START Data excerpt

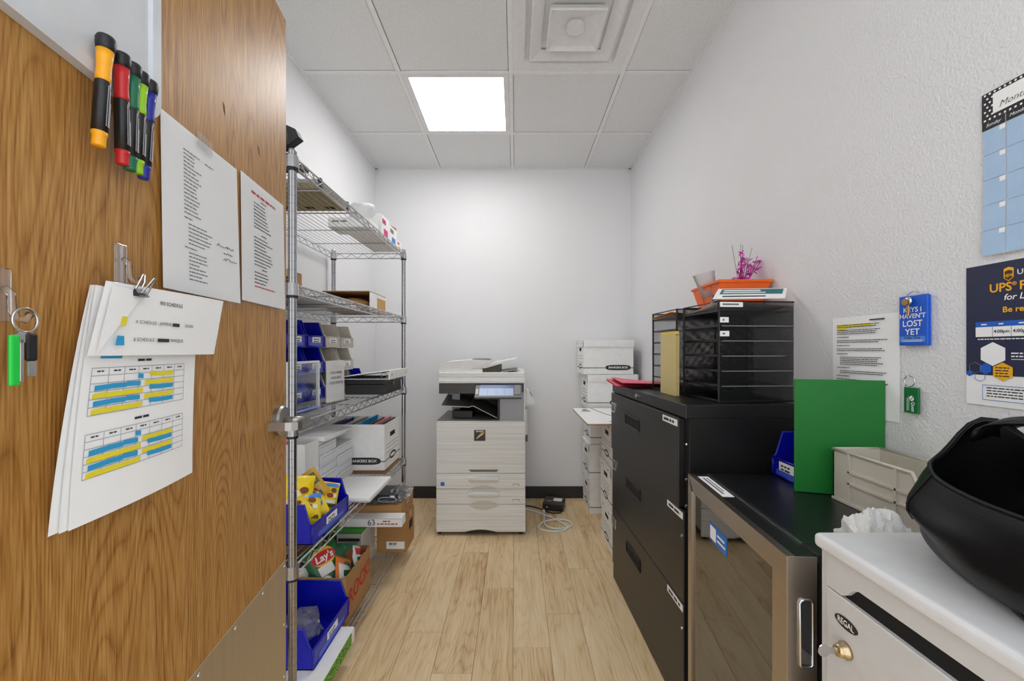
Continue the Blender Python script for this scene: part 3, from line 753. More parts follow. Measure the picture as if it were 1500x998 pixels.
# fourth shelf
z = on(1)
def bankers(label, x0, y0, z0, lid=True, L_=.375, S_=.30, H_=.262, group=None, contents=False, stripe=True):
    o = T('storage_box', label, 'box', (x0+L_/2, y0+S_/2, z0), 0, group, world=True)
    x1, y1 = x0+L_, y0+S_; t = .004; top = z0+H_-(.012 if lid else 0)
    lines_m = mat('box_stripe', (110, 114, 128), .7)
    g = G().box(x0, x1, y0, y1, z0, z0+t)
    g.box(x0, x1, y0, y0+t, z0+t, top); g.box(x0, x1, y1-t, y1, z0+t, top); g.box(x0, x0+t, y0+t, y1-t, z0+t, top); g.box(x1-t, x1, y0+t, y1-t, z0+t, top)
    body = P('body', g, 'white', o)
    e = .0007
    if stripe: P('stripe', G().box(x0, x1, y0-e, y0, z0+.045, z0+.051), lines_m, body)
    cx_ = x1-.115
    oval = [(cx_+.095*math.copysign(abs(math.cos(a))**.5, math.cos(a)), y0-e*1.5, z0+.05+.020*math.copysign(abs(math.sin(a))**.7, math.sin(a))) for a in [2*math.pi*k/24 for k in range(24)]]
    P('logo_plate', G().prism(oval, (0, e, 0)), mat('logo_black', (44, 44, 48), .6), body)
    text('BANKERS BOX', .021, body, (cx_, y0-e*2.2, z0+.05), 'white', fat=.02, wide=1.05)
    ym = (y0+y1)/2
    for xs, sg in ((x0, -1), (x1, 1)):
        def bx(a0, a1, c0, c1, m, nm):
            return P(nm, G().box(*( (xs-e, xs) if sg < 0 else (xs, xs+e)), a0, a1, c0, c1), m, body)
        bx(ym-.045, ym+.045, z0+H_*.66, z0+H_*.76, 'dark', 'hand_hole')
        for fz in (.52, .44, .34): bx(ym-.11, ym+.11, z0+H_*fz, z0+H_*fz+.002, lines_m, 'ruled_line')
        bx(y0, y1, z0+.045, z0+.051, lines_m, 'stripe')
        ov = [(xs+sg*e*1.2, ym+.06*math.cos(a), z0+.055+.021*math.sin(a)) for a in [2*math.pi*k/20 for k in range(20)]]
        P('logo_oval', G().prism(ov, (sg*e*.6, 0, 0)), mat('logo_black', (44, 44, 48), .6), body)
        P('logo_inset', G().prism([(xs+sg*e*2, ym+(p[1]-ym)*.72, z0+.055+(p[2]-z0-.055)*.45) for p in ov], (sg*e*.5, 0, 0)), 'white', body)
    if lid:
        w = .006
        g = G().box(x0-w, x1+w, y0-w, y1+w, z0+H_-.008, z0+H_-.002, .001, 1)
        g.box(x0-w, x1+w, y0-w, y0-w+.003, z0+H_-.055, z0+H_-.008); g.box(x0-w, x1+w, y1+w-.003, y1+w, z0+H_-.055, z0+H_-.008)
        g.box(x0-w, x0-w+.003, y0-w, y1+w, z0+H_-.055, z0+H_-.008); g.box(x1+w-.003, x1+w, y0-w, y1+w, z0+H_-.055, z0+H_-.008)
        ld = P('lid', g, 'white', o)
        P('lid_slot', G().box(x0-w-.0006, x0-w, y0+.05, y0+.09, z0+H_-.030, z0+H_-.026), 'ink', ld)
        P('lid_slot', G().box(x0-w-.0006, x0-w, y1-.09, y1-.05, z0+H_-.030, z0+H_-.026), 'ink', ld)
    return o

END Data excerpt

**Goal of the exercise**
Reproduce every line precisely as given, omitting all pictures.

**Full solution**
Continue the Blender Python script for this scene: part 3, from line 753. More parts follow. Measure the picture as if it were 1500x998 pixels.
# fourth shelf
z = on(1)
def bankers(label, x0, y0, z0, lid=True, L_=.375, S_=.30, H_=.262, group=None, contents=False, stripe=True):
    o = T('storage_box', label, 'box', (x0+L_/2, y0+S_/2, z0), 0, group, world=True)
    x1, y1 = x0+L_, y0+S_; t = .004; top = z0+H_-(.012 if lid else 0)
    lines_m = mat('box_stripe', (110, 114, 128), .7)
    g = G().box(x0, x1, y0, y1, z0, z0+t)
    g.box(x0, x1, y0, y0+t, z0+t, top); g.box(x0, x1, y1-t, y1, z0+t, top); g.box(x0, x0+t, y0+t, y1-t, z0+t, top); g.box(x1-t, x1, y0+t, y1-t, z0+t, top)
    body = P('body', g, 'white', o)
    e = .0007
    if stripe: P('stripe', G().box(x0, x1, y0-e, y0, z0+.045, z0+.051), lines_m, body)
    cx_ = x1-.115
    oval = [(cx_+.095*math.copysign(abs(math.cos(a))**.5, math.cos(a)), y0-e*1.5, z0+.05+.020*math.copysign(abs(math.sin(a))**.7, math.sin(a))) for a in [2*math.pi*k/24 for k in range(24)]]
    P('logo_plate', G().prism(oval, (0, e, 0)), mat('logo_black', (44, 44, 48), .6), body)
    text('BANKERS BOX', .021, body, (cx_, y0-e*2.2, z0+.05), 'white', fat=.02, wide=1.05)
    ym = (y0+y1)/2
    for xs, sg in ((x0, -1), (x1, 1)):
        def bx(a0, a1, c0, c1, m, nm):
            return P(nm, G().box(*( (xs-e, xs) if sg < 0 else (xs, xs+e)), a0, a1, c0, c1), m, body)
        bx(ym-.045, ym+.045, z0+H_*.66, z0+H_*.76, 'dark', 'hand_hole')
        for fz in (.52, .44, .34): bx(ym-.11, ym+.11, z0+H_*fz, z0+H_*fz+.002, lines_m, 'ruled_line')
        bx(y0, y1, z0+.045, z0+.051, lines_m, 'stripe')
        ov = [(xs+sg*e*1.2, ym+.06*math.cos(a), z0+.055+.021*math.sin(a)) for a in [2*math.pi*k/20 for k in range(20)]]
        P('logo_oval', G().prism(ov, (sg*e*.6, 0, 0)), mat('logo_black', (44, 44, 48), .6), body)
        P('logo_inset', G().prism([(xs+sg*e*2, ym+(p[1]-ym)*.72, z0+.055+(p[2]-z0-.055)*.45) for p in ov], (sg*e*.5, 0, 0)), 'white', body)
    if lid:
        w = .006
        g = G().box(x0-w, x1+w, y0-w, y1+w, z0+H_-.008, z0+H_-.002, .001, 1)
        g.box(x0-w, x1+w, y0-w, y0-w+.003, z0+H_-.055, z0+H_-.008); g.box(x0-w, x1+w, y1+w-.003, y1+w, z0+H_-.055, z0+H_-.008)
        g.box(x0-w, x0-w+.003, y0-w, y1+w, z0+H_-.055, z0+H_-.008); g.box(x1+w-.003, x1+w, y0-w, y1+w, z0+H_-.055, z0+H_-.008)
        ld = P('lid', g, 'white', o)
        P('lid_slot', G().box(x0-w-.0006, x0-w, y0+.05, y0+.09, z0+H_-.030, z0+H_-.026), 'ink', ld)
        P('lid_slot', G().box(x0-w-.0006, x0-w, y1-.09, y1-.05, z0+H_-.030, z0+H_-.026), 'ink', ld)
    return o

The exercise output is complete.